■ DATA
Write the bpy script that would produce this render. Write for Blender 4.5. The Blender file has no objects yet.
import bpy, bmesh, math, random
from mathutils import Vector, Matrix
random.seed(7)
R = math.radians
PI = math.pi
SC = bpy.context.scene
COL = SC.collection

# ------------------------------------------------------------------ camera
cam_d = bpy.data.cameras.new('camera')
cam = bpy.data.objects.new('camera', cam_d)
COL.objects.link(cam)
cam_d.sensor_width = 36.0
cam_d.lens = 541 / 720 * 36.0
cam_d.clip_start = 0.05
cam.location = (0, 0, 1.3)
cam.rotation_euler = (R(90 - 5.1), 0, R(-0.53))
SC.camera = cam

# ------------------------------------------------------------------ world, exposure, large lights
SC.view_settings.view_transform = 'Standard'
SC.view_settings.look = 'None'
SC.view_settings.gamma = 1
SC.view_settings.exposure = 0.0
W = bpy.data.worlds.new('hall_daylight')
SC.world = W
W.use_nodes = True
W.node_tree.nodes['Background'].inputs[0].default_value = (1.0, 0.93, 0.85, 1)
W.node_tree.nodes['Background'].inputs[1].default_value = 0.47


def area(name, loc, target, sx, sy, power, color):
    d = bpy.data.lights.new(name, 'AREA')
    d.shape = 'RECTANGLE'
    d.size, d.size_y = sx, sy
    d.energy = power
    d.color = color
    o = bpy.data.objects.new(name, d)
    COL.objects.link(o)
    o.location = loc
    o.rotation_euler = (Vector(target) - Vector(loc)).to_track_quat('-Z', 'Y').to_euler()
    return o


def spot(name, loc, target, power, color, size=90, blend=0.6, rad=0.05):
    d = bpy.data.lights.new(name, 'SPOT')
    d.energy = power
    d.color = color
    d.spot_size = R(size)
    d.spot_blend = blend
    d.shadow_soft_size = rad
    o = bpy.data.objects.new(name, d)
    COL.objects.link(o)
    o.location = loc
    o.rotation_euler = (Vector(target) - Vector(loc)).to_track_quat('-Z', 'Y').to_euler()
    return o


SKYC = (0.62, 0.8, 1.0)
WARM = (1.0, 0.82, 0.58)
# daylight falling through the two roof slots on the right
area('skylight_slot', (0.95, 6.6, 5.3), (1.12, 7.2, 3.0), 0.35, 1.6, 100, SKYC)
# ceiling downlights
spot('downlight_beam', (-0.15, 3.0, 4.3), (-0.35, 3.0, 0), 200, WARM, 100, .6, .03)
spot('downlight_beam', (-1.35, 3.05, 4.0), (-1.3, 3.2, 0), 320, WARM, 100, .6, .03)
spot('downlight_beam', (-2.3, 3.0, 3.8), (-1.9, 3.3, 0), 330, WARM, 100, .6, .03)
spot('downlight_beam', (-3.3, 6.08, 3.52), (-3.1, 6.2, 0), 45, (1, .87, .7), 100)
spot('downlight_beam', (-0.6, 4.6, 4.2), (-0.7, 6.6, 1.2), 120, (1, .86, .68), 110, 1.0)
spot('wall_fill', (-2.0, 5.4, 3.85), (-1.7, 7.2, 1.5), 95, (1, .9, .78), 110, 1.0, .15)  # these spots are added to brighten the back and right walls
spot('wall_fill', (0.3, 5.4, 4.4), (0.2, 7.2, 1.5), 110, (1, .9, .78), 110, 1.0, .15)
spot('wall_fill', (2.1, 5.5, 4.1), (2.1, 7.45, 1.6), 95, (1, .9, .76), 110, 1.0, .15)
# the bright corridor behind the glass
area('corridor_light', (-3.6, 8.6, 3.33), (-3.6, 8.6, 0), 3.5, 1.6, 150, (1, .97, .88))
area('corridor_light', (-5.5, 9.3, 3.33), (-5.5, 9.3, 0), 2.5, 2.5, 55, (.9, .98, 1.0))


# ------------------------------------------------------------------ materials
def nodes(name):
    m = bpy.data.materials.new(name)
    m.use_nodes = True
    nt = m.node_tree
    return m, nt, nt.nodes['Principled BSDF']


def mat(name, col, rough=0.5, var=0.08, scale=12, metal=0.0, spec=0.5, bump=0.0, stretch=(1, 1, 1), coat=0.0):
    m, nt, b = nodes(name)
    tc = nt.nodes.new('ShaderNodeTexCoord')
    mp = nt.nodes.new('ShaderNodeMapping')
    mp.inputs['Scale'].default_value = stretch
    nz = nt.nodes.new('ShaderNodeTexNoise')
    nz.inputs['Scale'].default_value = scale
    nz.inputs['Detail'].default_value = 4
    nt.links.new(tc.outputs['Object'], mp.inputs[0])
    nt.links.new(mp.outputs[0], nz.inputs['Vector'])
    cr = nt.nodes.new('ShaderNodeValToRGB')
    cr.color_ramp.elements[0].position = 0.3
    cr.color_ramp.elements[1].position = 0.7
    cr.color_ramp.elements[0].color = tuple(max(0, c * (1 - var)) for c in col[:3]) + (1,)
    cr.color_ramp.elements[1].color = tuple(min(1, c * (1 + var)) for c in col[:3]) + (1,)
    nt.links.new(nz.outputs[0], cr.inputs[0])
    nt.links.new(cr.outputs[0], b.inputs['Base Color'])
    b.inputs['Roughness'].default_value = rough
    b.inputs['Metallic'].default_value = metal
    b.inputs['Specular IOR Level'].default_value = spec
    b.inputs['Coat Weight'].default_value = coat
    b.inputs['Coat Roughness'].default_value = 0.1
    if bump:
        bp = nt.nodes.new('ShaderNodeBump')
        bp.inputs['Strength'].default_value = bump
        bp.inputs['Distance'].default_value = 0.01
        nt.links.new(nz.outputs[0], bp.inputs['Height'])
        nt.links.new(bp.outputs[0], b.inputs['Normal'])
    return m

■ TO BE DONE
Find every line above that contains the word "objects", and return each one.

■ WRITTEN ANSWER
Write the bpy script that would produce this render. Write for Blender 4.5. The Blender file has no objects yet.
cam = bpy.data.objects.new('camera', cam_d)
COL.objects.link(cam)
    o = bpy.data.objects.new(name, d)
    COL.objects.link(o)
    o = bpy.data.objects.new(name, d)
    COL.objects.link(o)